Las últimas tres generaciones de los Saud
Las últimas tres generaciones de los Saud
Tras él otros lograron hacerse con el trono de Riad, aunque ninguno se alejó del más puro absolutismo como forma de gobierno. El petróleo, utilizado como arma geopolítica y económica, y la ayuda de Estados Unidos fueron suficientes para mantener el sistema. Por otro lado el rigorismo wahabí sigue marcando el día a día del reino. Este se enseña desde muy temprano en las escuelas, donde los más pequeños aún aprenden el Corán de memoria. El pacto entre los Saud y la casta religiosa goza de buena salud, aunque en los últimos años el mundo empieza a ser consciente de los peligros que encierra dicha doctrina. Es, sin lugar a dudas, un juego peligroso, ya que la religión es uno de los vínculos esenciales del país y quizá el único que conecta a las clases más populares. No olvidemos que estas siguen siendo numerosas, y es que se calcula que más de un 30% de la población vive en la más absoluta pobreza.

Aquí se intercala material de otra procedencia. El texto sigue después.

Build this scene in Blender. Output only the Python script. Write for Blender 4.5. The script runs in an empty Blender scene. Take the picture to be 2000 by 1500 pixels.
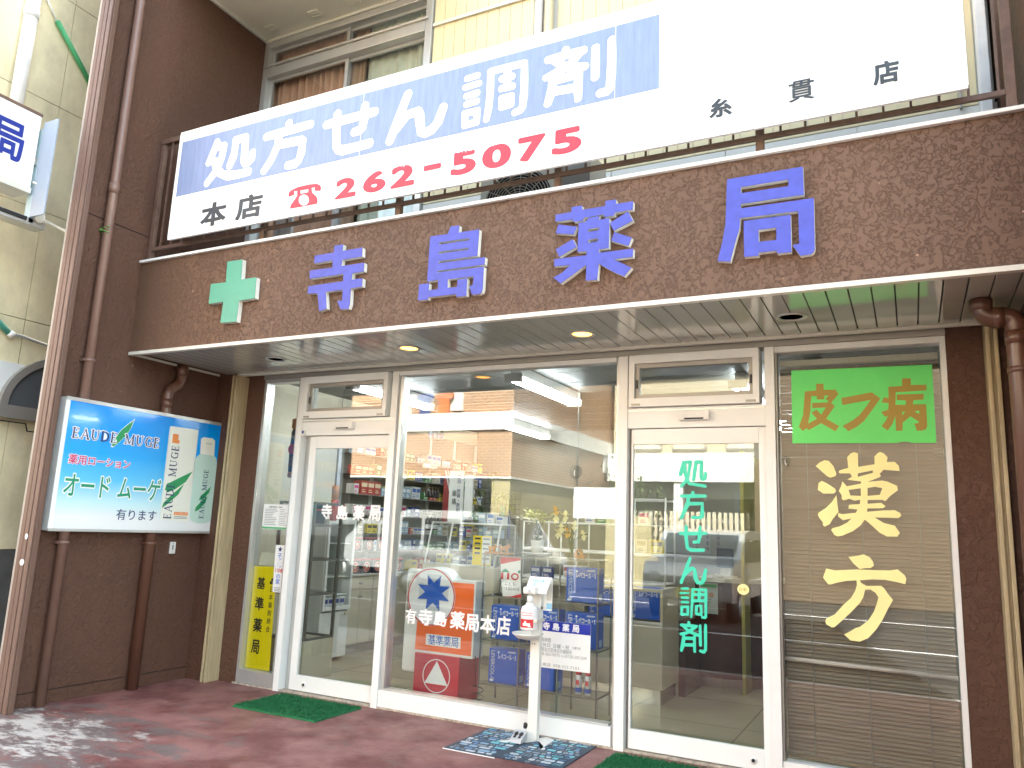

En el ámbito internacional Arabia Saudí capeó sin mayores problemas el fin de la Guerra Fría. El gran amigo americano había resultado vencedor. No obstante, las “primaveras árabes” han vuelto a reordenar el mapa regional. Los tradicionales líderes, véase el caso egipcio, han caído y el reino de los Saud, tratando de expandir su influencia, se ha topado de lleno con las aspiraciones de Teherán. El “Gran juego” por el control de Oriente Medio vuelve a estar abierto.
Por último dos grandes problemas laten en el reino. Las arcas públicas siguen dependiendo de la renta petrolera. Sin embargo, nada asegura que las fuentes energéticas cambien en el medio plazo y Arabia Saudí debe prepararse. A fin de cuentas la edad de piedra no acabó por falta de piedras. Por otro lado el país sigue sin resolver la cuestión de género y la mitad de su población sigue sin tener reconocidos los derechos más fundamentales. Un mundo de hombres, que aunque se muestra poderoso, puede que sólo sea un gigante con pies de barro.